3 cups/400 grams bread or all purpose flour

1 1/4 tsp/ 8 grams fine sea or table salt

1/4 tsp/ 1 gram instant or dry active yeast

1 1/3 cups/ 300 grams cool water 

cornmeal or extra flour for dusting

Method:

1. Stir together flour, salt, and yeast in a large bowl or lidded vessel (I like to use a big lidded casserole). 

2. Add the water and stir with a spoon or your hand until the dough forms a wet ball. If there is loose flour in the bottom of the bowl, add a bit more water, one small splash at a time. The dough should be very moist and sticky, but not liquid.  

3. Cover with a lid, a wet tea towel, or plastic wrap, and allow to rest in a warm spot for 12-18 hours (up to a full day if it is a very cold day), until the top is very bubbly and puffy. I like to aim for the full 18 hours, because the long fermentation is what gives the complexity of flavour and texture.

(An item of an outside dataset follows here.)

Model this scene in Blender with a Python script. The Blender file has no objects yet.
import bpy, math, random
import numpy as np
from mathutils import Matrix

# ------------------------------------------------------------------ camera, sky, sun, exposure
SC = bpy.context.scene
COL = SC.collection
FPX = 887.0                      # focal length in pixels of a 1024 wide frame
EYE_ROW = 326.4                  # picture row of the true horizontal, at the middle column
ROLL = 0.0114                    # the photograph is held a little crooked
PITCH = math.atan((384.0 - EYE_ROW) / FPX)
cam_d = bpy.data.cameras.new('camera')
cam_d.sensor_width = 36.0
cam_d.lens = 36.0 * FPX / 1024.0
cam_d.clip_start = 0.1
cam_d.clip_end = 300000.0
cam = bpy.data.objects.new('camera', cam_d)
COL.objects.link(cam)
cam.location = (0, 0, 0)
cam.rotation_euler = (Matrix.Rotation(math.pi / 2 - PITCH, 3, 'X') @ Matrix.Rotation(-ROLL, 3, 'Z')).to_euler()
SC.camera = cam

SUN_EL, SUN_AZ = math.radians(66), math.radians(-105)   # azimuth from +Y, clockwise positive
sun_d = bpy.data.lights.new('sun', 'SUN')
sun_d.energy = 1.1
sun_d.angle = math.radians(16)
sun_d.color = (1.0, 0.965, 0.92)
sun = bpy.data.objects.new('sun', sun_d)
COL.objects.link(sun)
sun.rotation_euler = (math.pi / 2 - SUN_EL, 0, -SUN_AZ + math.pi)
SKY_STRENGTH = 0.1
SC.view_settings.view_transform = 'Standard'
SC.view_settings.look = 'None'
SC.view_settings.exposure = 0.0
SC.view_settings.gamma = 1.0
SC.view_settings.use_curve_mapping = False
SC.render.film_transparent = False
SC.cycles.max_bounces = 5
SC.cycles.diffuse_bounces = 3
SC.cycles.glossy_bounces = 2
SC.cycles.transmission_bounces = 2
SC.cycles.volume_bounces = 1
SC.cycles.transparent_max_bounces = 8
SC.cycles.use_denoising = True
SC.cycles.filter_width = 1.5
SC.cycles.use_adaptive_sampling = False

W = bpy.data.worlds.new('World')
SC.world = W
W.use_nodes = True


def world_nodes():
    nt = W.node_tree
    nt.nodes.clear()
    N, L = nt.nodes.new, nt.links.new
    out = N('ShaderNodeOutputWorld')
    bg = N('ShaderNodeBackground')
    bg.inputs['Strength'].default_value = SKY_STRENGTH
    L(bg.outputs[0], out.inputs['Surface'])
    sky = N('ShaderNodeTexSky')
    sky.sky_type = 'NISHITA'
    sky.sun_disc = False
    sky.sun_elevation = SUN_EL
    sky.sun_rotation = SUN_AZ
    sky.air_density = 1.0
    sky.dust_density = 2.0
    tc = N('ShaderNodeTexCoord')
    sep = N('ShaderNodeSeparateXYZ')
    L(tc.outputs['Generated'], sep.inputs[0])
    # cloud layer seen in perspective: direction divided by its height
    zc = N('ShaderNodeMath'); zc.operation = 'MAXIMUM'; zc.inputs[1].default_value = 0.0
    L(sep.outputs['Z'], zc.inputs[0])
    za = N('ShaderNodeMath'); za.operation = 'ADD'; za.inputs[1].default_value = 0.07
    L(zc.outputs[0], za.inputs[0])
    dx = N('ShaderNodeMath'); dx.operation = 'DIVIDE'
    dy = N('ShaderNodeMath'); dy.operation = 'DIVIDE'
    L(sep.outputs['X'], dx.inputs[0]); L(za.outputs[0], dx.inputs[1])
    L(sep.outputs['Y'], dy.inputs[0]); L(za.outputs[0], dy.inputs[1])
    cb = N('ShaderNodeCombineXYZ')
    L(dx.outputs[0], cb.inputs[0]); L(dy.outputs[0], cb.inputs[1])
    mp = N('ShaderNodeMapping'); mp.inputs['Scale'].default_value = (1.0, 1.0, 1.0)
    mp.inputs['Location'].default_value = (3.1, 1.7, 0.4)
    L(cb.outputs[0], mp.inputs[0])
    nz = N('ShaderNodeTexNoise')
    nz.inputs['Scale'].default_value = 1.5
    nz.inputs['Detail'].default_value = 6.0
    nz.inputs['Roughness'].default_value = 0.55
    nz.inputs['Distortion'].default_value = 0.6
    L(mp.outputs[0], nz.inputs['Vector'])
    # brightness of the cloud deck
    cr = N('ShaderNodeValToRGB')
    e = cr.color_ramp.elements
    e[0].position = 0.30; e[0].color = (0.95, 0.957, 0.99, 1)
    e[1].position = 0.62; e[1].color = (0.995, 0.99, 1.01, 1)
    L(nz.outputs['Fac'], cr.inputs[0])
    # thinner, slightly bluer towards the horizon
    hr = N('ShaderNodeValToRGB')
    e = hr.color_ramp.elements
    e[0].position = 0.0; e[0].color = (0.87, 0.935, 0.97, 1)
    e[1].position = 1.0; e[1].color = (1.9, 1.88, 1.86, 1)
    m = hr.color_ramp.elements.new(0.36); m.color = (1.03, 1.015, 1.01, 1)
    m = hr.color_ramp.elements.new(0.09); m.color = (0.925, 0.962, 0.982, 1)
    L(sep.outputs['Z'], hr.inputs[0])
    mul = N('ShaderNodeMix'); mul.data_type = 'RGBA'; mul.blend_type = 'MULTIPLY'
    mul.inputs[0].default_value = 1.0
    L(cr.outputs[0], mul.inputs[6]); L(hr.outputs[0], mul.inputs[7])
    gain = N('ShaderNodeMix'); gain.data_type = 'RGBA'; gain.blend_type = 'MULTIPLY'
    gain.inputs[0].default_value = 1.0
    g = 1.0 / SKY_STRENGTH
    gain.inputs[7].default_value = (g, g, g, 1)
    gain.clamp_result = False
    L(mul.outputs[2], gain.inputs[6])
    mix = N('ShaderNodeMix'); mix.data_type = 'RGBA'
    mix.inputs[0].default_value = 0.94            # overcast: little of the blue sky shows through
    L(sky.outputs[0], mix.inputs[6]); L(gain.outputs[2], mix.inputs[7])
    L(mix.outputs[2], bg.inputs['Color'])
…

4. Get yourself a square of parchment paper, just big enough to line your pot. Put it on your cutting board or counter and sprinkle it with cornmeal or flour (I use cornmeal). Pull your dough out of the bowl and onto the paper. Take a minute to really admire those long strands of gluten. Tuck the sides of the dough underneath to form a ball, and sort of roll it around int the cornmeal so that it is lightly coated. The dough will be very loose and wet, so don't worry too much about achieving a perfect shape. 

4. Pick up the piece of parchment with the bread and place it your pot. Put on the lid and allow to rise for another 2 hours. After 1 1/2 hours, preheat your oven to 475 degrees F. After the full 2 hour rise time, bake in the bottom 1/3 of your oven for 30 minutes, then remove the lid and continue to bake until the top is as brown as you like it, 15-30 minutes.

5. Remove to a cooling rack and tap the bottom. The bread should sound hollow inside. If it doesn't, put it back in for a little while. Cool on the rack for about an hour.

I find this bread keeps very well, lightly wrapped in its parchment, then put into a ziplock, for about three days.